What needs to be done :: Every line of the material that follows must be printed again exactly.

Data provided ::
::::::::::
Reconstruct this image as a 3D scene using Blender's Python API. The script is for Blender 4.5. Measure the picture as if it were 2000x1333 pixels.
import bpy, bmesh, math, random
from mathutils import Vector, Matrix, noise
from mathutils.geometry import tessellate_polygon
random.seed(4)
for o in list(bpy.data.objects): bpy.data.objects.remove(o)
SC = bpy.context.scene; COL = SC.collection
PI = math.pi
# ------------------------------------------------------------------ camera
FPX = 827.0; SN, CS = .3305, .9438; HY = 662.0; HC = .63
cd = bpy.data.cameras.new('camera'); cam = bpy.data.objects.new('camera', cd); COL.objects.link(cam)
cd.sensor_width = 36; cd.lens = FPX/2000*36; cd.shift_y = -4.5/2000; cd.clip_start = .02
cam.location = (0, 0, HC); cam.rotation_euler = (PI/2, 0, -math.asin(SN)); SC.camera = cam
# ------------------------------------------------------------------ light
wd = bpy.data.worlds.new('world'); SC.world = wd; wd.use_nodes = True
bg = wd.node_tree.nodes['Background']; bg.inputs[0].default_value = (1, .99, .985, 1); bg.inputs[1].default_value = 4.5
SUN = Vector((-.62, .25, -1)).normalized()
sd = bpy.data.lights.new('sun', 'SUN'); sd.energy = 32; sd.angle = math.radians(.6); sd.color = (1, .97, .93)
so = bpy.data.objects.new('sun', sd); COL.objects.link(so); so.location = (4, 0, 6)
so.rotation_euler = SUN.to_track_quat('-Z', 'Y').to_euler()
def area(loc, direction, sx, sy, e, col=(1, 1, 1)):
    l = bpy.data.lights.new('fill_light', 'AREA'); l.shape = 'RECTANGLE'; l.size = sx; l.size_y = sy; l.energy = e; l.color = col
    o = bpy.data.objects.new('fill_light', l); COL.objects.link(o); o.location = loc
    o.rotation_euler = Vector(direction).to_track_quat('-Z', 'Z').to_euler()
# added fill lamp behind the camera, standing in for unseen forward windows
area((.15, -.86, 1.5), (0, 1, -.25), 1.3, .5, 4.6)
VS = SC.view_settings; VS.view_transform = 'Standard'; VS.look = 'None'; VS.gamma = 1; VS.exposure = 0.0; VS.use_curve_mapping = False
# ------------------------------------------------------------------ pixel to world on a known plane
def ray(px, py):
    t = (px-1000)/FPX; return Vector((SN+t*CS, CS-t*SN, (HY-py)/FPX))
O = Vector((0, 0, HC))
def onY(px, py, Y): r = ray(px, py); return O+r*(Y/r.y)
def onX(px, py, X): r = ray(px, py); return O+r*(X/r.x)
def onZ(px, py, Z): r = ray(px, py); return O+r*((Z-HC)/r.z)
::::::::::
Output for this exercise ::
Reconstruct this image as a 3D scene using Blender's Python API. The script is for Blender 4.5. Measure the picture as if it were 2000x1333 pixels.
import bpy, bmesh, math, random
from mathutils import Vector, Matrix, noise
from mathutils.geometry import tessellate_polygon
random.seed(4)
for o in list(bpy.data.objects): bpy.data.objects.remove(o)
SC = bpy.context.scene; COL = SC.collection
PI = math.pi
# ------------------------------------------------------------------ camera
FPX = 827.0; SN, CS = .3305, .9438; HY = 662.0; HC = .63
cd = bpy.data.cameras.new('camera'); cam = bpy.data.objects.new('camera', cd); COL.objects.link(cam)
cd.sensor_width = 36; cd.lens = FPX/2000*36; cd.shift_y = -4.5/2000; cd.clip_start = .02
cam.location = (0, 0, HC); cam.rotation_euler = (PI/2, 0, -math.asin(SN)); SC.camera = cam
# ------------------------------------------------------------------ light
wd = bpy.data.worlds.new('world'); SC.world = wd; wd.use_nodes = True
bg = wd.node_tree.nodes['Background']; bg.inputs[0].default_value = (1, .99, .985, 1); bg.inputs[1].default_value = 4.5
SUN = Vector((-.62, .25, -1)).normalized()
sd = bpy.data.lights.new('sun', 'SUN'); sd.energy = 32; sd.angle = math.radians(.6); sd.color = (1, .97, .93)
so = bpy.data.objects.new('sun', sd); COL.objects.link(so); so.location = (4, 0, 6)
so.rotation_euler = SUN.to_track_quat('-Z', 'Y').to_euler()
def area(loc, direction, sx, sy, e, col=(1, 1, 1)):
    l = bpy.data.lights.new('fill_light', 'AREA'); l.shape = 'RECTANGLE'; l.size = sx; l.size_y = sy; l.energy = e; l.color = col
    o = bpy.data.objects.new('fill_light', l); COL.objects.link(o); o.location = loc
    o.rotation_euler = Vector(direction).to_track_quat('-Z', 'Z').to_euler()
# added fill lamp behind the camera, standing in for unseen forward windows
area((.15, -.86, 1.5), (0, 1, -.25), 1.3, .5, 4.6)
VS = SC.view_settings; VS.view_transform = 'Standard'; VS.look = 'None'; VS.gamma = 1; VS.exposure = 0.0; VS.use_curve_mapping = False
# ------------------------------------------------------------------ pixel to world on a known plane
def ray(px, py):
    t = (px-1000)/FPX; return Vector((SN+t*CS, CS-t*SN, (HY-py)/FPX))
O = Vector((0, 0, HC))
def onY(px, py, Y): r = ray(px, py); return O+r*(Y/r.y)
def onX(px, py, X): r = ray(px, py); return O+r*(X/r.x)
def onZ(px, py, Z): r = ray(px, py); return O+r*((Z-HC)/r.z)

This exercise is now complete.